In “Freakonomics,” Levitt and Dubner reasoned that because unwanted children of poor, minority and single mothers were aborted before birth, society reduced the number of “marginal children” likely to become violent criminals and drug addicts.

From there, Levitt and Dubner advanced Gruber’s argument that readily available abortion not only reduced welfare costs but also saved money in the judicial system.

They reasoned that with fewer “marginal children” to be become criminals, the public expense in metropolitan police forces could be reduced along with the cost of prosecuting and incarcerating urban criminals.

In 2009, Gruber and co-authors Phillip Levine and Douglas Staiger published in the Review of Economics and Statistics a sanitized version of their conclusions. They emphasized that by allowing a larger percentage of “non-marginal” children, the future children of the nation would have improved odds of being raised in a two-parent family, an increased likelihood of college graduation and a greater chance of avoiding welfare.

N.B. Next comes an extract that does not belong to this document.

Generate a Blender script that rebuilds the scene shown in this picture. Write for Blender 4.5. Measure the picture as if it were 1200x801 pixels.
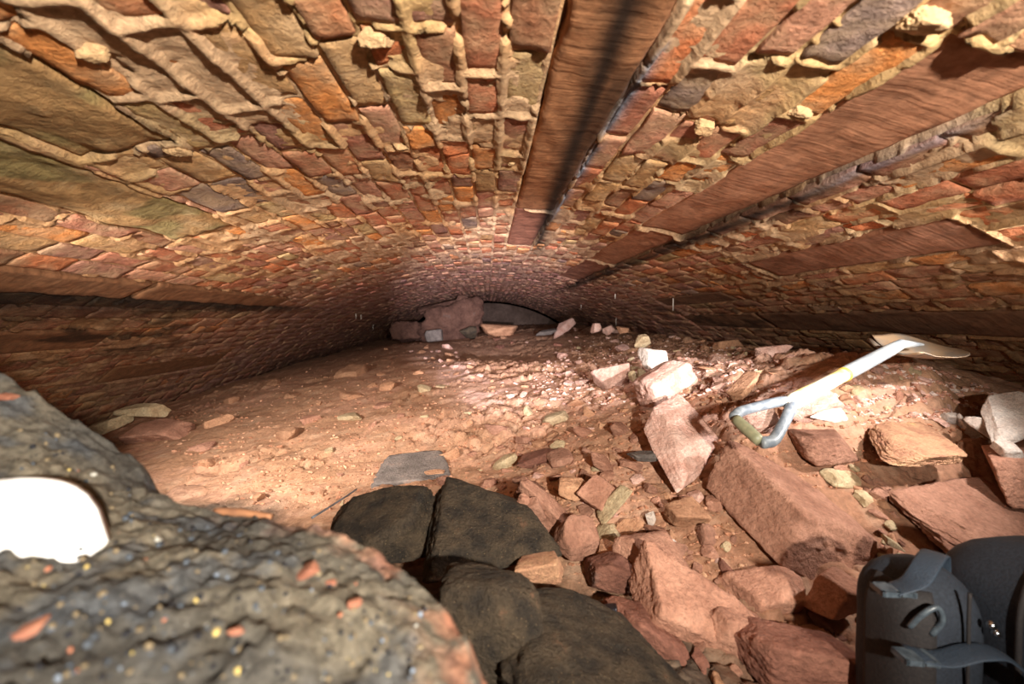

Levitt and Dubner insisted that rather than “destroying unwanted life,” disadvantaged mothers were only “delaying” birth if they went on from aborting unwanted children to having children in the future when presumably they would less likely to be poor and more likely to be married.

Gruber and his co-authors, Wellesley economist Levine and Staiger of the Kennedy School of Government at Harvard, originally published their findings in the Quarterly Journal of Economics in February 1999.

They qualified their argument, concluding aborting “marginal children” would reduce future welfare costs if there are no geographic or financial restrictions to accessing government-approved and sponsored abortion at will.

Citing a 1996 study by Levine, Gruber and his co-authors noted that “births to teens, women over age 35, nonwhite women and unmarried women fell the most in response to abortion legalization.”

Studying births in states that allowed abortion compared to states that outlawed it prior to Roe v. Wade, Gruber concluded, “[M]arginal children who were not born due to abortion legalization would have lived in more disadvantaged circumstances than the average child in their cohort.”

Gruber attributed the outcome to a “positive selection” effect, arguing “abortion is used by women to avoid bearing children who would grow up in adverse circumstances.”

Initially, Gruber’s studies on abortion were well received by the political left, which sought to justify abortion as a reducer of costs to the welfare and criminal justice systems of major metropolitan areas.

However, with the attention drawn after the publication of “Freakonomics,” Gruber’s argument drew fire not only from pro-life religious conservatives but also from the far left. His liberal allies objected to characterizing the children of key Democratic Party constituents as likely criminals.